The prime object of this modest monograph is to review the Indian career of the two Jervis brothers—George Risto Jervis and Thomas Best Jervis—with a view to highlighting their pioneering contribution to the cause of rational education and to the dissemination of scientific knowledge which marked the beginning of the process of modernization generally termed as 'Renaissance' in the post 1818 western India, covered by the newly constituted Bombay Presidency with Bombay (now Mumbai) as its capital and also the epicenter of the new forces that were at work with the advent of British rule.
Justly regarded as 'Friends of India' the Jervis brothers spent the best part of their life in the Bombay Presidency. Both of them were closely associated with the Asiatic Society of Mumbai which was then known as Bombay Branch of the Royal Asiatic Society (BBRAS) which, in fact, was originated as Literary Society of Bombay founded by Sir James Mackintosh, on Monday, 26 November 1804. And it is significant to note that George Risto Jervis was the Honorary Secretary of the Society from 1827 to 1830, when under the guidance and advice of Sir John Malcolm, the Literary Society changed its name in favor of Bombay Branch of the Royal Asiatic Society of Great Britain and Ireland, established in London in 1825. And thus, in the words of Professor R.Scott, "Ibis maiden at once received the honors of maternity and was hailed as the parent society, the mother of the older branches.’
It is also noteworthy that a century later, in 1905, W.P. Jervis, erudite son of Thomas Best Jervis, who wrote the memoirs of his father under the title Thomas Best Jervis as Christian Soldier, Geographer and Friend of India (London, 1899) dutifully presented his father's precious Manuscripts Studies on the State of the Maratha People and their History, to the BBRAS. Based on these Manuscript Studies, R.P. Karkaria, a distinguished member of the Society, prepared a paper and presented it at a meeting of the Society held on 27 September 1905 which was later published in the Journal of the BBRAS (Vol.
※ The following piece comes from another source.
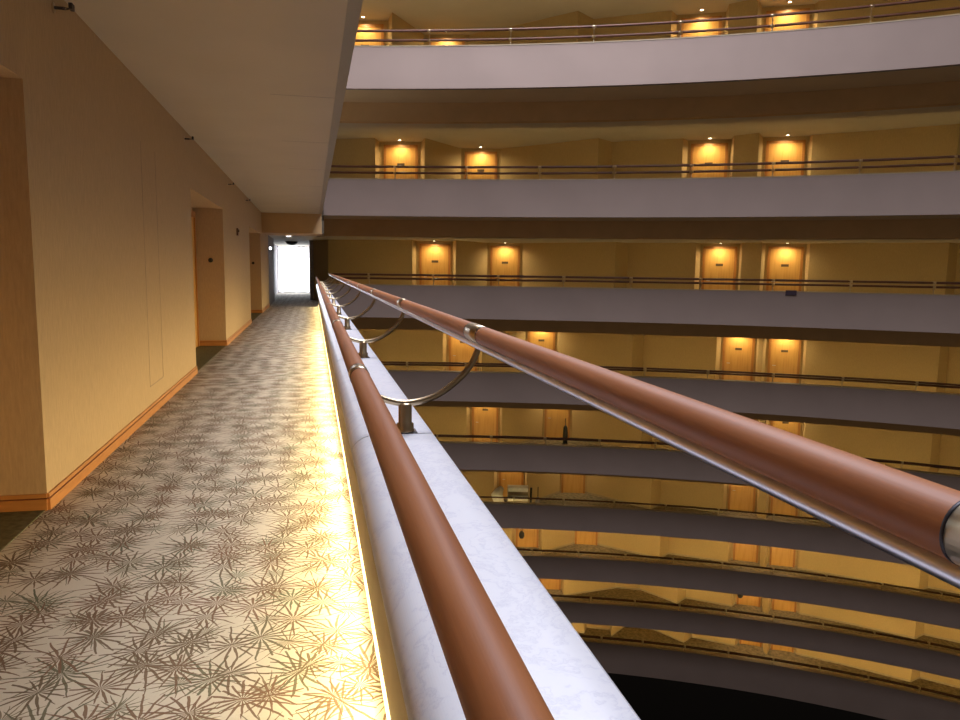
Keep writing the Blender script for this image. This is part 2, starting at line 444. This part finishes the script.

XXII, 1908, pp.42-60) which we have profitably used in the preparation of this monograph.
We are extremely grateful to the authorities of the Asiatic Society of Mumbai, especially Dr. Aroon Tikekar, Hon'ble former President of the Society, for entrusting us with this pleasant albeit arduous task of writing this monograph on the Jervis brothers, and providing us with all the possible help to complete it to the best of our ability.
With gratitude we acknowledge our debt to the ever helpful Director, Maharashtra State Archives, and Librarians of Asiatic Society of Mumbai, Mumbai University Library, the S.N.D.T. Women's University Library, Mumbai Marathi Grantha Sangrahalaya and the Bharat Itihas Sanshodak Mandal, Pune. We would like to convey our thanks to Professor David Taylor, Director of the Aga Khan University Institute for the Study of Muslim Civilisations, London, for sending us some valuable archival material. We are necessarily indebted to the authors of the books and articles that we have listed in our bibliography, and also to many a scholar in the field who shared his/her knowledge on the subject with us. We alone, however, are responsible for the lapses, if any, in our narrative.